What you should do: Exactly retype the lines of the material from its first line to the line with "single_out(QLAB, '%s%s, %s')", including both.
┄┄┄┄┄┄┄┄┄┄
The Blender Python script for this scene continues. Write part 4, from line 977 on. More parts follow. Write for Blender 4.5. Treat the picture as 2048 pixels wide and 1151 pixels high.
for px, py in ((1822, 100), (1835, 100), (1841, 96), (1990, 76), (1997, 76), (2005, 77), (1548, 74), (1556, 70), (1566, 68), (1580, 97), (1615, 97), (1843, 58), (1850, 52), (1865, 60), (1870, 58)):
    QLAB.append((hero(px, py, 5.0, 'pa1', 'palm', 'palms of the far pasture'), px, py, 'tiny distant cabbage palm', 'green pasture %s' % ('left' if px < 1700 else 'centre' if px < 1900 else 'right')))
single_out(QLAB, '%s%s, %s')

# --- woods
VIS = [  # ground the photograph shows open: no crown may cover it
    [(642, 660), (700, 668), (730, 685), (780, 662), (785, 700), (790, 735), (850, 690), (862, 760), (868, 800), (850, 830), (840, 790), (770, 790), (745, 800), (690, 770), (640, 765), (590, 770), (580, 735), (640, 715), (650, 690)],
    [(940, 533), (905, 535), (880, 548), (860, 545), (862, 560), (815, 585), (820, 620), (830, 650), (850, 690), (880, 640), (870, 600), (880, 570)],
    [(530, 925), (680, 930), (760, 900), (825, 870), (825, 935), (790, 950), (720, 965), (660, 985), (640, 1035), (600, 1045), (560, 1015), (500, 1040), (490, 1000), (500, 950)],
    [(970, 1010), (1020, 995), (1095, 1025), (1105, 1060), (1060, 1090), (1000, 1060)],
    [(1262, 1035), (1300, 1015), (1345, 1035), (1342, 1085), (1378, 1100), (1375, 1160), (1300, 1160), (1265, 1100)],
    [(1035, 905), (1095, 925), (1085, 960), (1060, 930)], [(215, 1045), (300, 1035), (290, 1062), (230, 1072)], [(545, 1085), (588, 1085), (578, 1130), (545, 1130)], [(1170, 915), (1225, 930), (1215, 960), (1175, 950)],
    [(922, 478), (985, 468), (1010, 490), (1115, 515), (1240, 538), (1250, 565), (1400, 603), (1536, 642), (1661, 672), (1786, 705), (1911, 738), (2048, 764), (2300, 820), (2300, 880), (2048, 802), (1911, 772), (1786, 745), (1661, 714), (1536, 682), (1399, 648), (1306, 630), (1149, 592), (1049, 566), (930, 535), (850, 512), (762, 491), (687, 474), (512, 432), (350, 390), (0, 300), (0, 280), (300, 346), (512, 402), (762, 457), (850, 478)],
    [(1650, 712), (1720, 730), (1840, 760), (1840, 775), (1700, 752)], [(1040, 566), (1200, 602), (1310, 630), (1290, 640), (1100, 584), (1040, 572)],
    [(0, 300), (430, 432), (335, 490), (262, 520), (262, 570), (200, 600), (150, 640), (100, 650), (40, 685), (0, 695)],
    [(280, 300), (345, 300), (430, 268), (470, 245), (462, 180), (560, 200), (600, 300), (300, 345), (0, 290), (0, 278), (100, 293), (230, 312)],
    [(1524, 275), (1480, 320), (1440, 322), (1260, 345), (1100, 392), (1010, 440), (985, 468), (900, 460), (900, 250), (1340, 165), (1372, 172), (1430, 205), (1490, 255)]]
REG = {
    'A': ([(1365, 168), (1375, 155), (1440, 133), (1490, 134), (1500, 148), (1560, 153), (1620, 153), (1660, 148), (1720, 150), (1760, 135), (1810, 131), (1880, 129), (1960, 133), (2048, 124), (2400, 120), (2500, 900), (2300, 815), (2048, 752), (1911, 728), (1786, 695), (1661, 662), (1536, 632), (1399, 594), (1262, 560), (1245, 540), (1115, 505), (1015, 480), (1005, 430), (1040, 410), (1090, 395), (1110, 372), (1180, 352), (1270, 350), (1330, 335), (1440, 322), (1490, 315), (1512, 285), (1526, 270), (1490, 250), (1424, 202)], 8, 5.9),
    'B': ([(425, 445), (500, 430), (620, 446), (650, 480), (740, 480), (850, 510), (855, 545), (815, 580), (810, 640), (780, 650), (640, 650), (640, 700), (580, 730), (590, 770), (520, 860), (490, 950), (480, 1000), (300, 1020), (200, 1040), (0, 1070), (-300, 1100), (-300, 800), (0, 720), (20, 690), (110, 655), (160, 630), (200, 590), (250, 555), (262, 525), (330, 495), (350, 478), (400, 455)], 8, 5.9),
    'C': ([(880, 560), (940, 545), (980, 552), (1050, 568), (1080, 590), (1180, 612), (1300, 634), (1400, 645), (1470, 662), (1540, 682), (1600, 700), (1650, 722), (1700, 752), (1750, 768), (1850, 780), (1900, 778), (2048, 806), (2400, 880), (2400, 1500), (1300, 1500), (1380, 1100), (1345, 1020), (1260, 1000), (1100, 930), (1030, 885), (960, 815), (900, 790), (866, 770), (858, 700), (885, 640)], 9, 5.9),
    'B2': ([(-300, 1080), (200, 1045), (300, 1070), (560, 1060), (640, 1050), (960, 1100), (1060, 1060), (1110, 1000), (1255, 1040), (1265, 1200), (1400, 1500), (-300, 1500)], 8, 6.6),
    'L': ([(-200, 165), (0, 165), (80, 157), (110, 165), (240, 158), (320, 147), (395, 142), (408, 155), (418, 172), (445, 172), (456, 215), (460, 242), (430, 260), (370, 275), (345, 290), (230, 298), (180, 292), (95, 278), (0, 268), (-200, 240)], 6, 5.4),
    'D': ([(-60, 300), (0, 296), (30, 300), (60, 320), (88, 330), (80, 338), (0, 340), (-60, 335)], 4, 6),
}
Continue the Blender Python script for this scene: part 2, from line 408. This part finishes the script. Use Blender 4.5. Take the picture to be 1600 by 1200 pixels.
┄┄┄┄┄┄┄┄┄┄
Exercise solution:
The Blender Python script for this scene continues. Write part 4, from line 977 on. More parts follow. Write for Blender 4.5. Treat the picture as 2048 pixels wide and 1151 pixels high.
for px, py in ((1822, 100), (1835, 100), (1841, 96), (1990, 76), (1997, 76), (2005, 77), (1548, 74), (1556, 70), (1566, 68), (1580, 97), (1615, 97), (1843, 58), (1850, 52), (1865, 60), (1870, 58)):
    QLAB.append((hero(px, py, 5.0, 'pa1', 'palm', 'palms of the far pasture'), px, py, 'tiny distant cabbage palm', 'green pasture %s' % ('left' if px < 1700 else 'centre' if px < 1900 else 'right')))
single_out(QLAB, '%s%s, %s')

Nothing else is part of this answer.